A week after Congressional Chicken Little-impersonators and major media journalist-impersonators launched a panic over a “Russian nuclear weapon in space,” and the panic then lost steam, administration intelligence or military figures are apparently trying to relaunch it. It was re-imagined for Bloomberg News Feb. 20 by the customary “people familiar.”
“The U.S. has told allies that Russia could deploy a nuclear weapon or a mock warhead into space as early as this year, according to people familiar with the matter,” wrote a team of three Bloomberg News authors. A nuclear “mock warhead” could be a useful follow-up claim for the “people familiar with the matter.”

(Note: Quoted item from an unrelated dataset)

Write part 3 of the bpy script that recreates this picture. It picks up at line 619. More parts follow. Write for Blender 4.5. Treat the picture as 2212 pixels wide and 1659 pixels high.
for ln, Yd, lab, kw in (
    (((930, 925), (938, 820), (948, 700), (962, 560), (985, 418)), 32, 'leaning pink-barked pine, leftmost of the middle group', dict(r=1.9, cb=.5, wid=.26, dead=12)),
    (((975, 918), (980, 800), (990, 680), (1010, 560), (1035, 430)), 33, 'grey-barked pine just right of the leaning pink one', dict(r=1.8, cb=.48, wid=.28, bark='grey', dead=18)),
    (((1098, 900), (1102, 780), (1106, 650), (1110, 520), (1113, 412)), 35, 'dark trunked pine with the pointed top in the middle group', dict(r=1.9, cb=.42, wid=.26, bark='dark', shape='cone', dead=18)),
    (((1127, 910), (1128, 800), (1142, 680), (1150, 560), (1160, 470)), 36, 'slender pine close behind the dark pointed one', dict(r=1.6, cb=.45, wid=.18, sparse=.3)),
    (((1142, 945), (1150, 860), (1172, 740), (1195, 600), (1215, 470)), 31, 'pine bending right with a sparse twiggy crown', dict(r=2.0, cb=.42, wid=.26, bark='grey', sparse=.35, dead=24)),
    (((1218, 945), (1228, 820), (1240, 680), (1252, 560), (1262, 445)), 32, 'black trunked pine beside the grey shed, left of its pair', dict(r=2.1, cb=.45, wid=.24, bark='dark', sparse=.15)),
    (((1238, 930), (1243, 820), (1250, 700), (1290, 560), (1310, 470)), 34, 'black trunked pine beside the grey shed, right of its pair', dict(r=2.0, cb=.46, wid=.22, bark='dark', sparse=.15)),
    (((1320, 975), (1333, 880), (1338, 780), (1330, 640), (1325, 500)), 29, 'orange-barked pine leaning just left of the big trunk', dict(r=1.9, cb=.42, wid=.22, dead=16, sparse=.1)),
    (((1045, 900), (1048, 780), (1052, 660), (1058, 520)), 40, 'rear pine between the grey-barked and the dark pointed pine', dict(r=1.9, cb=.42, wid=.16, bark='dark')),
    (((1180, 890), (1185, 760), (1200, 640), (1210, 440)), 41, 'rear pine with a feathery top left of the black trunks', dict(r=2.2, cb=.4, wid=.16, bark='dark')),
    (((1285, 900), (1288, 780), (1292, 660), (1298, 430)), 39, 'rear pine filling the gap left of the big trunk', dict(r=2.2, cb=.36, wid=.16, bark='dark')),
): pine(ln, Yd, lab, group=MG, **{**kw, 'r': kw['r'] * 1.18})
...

The account of these people got really foolish. “The effects wouldn’t necessarily mean the destruction of satellites but could mean disruptions that require error corrections,” it averred. That must have referred just to the mock warhead exploding, because later, “damage from a nuclear weapon exploding in low-earth [sic] orbit could fry satellites for hundreds of miles and the resulting radiation could [harm] satellites … for months.”
Then more foolishness. “Russia has repeatedly resorted to nuclear saber-rattling as its forces are faltering [sic] since invading Ukraine.” President Putin has categorically denied any plan or potential for nuclear weapons in space, and his statement of Feb. 20 is even briefly cited. It is only the “people familiar” who are rattling this saber.
The same administration people were leaking to Politico Feb. 20 the story that they withheld intelligence from the public regarding Russia’s alleged nuclear space weapon because the administration was trying for talks to convince Russia to back off the program. Senior intelligence and administration officials had ostensibly been reaching out to Russia—along with India and China as possible intermediaries —for weeks, “according to a U.S. official and a person familiar with the outreach.” The officials declined to tell Politico whether Russia had responded before the Congressional chickens flew, but said that since Rep. Mike Turner’s public fit, Russia has not shown any willingness to engage on the issue. Now, U.S. officials are increasingly concerned Russia will move forward with testing “its space-based anti-satellite nuclear weapon.”
Their concern, by this report, is Russian tests of “a space-based anti-satellite weapon with nuclear capabilities.” And if Russia were to succeed in its launch, “it would demonstrate that it may have the ability” to detonate a nuclear weapon in space, against satellites.
So, since Russia has a space-based anti-satellite nuclear weapon, if it conducts tests, it could demonstrate that it may have the ability to have a space-based anti-satellite nuclear weapon.
This reminds one of old wisecracks of the type, “If my grandmother had wings, she could fly, if she was a bird.” But the people familiar with the matter are serious about the all-out hybrid war they are waging against Russia. The final sentence from the Bloomberg feature states something likely true: The administration “people familiar” want this propaganda claim to be on the agenda of the G7 foreign ministers’ meeting in Capri, Italy over April 17-19.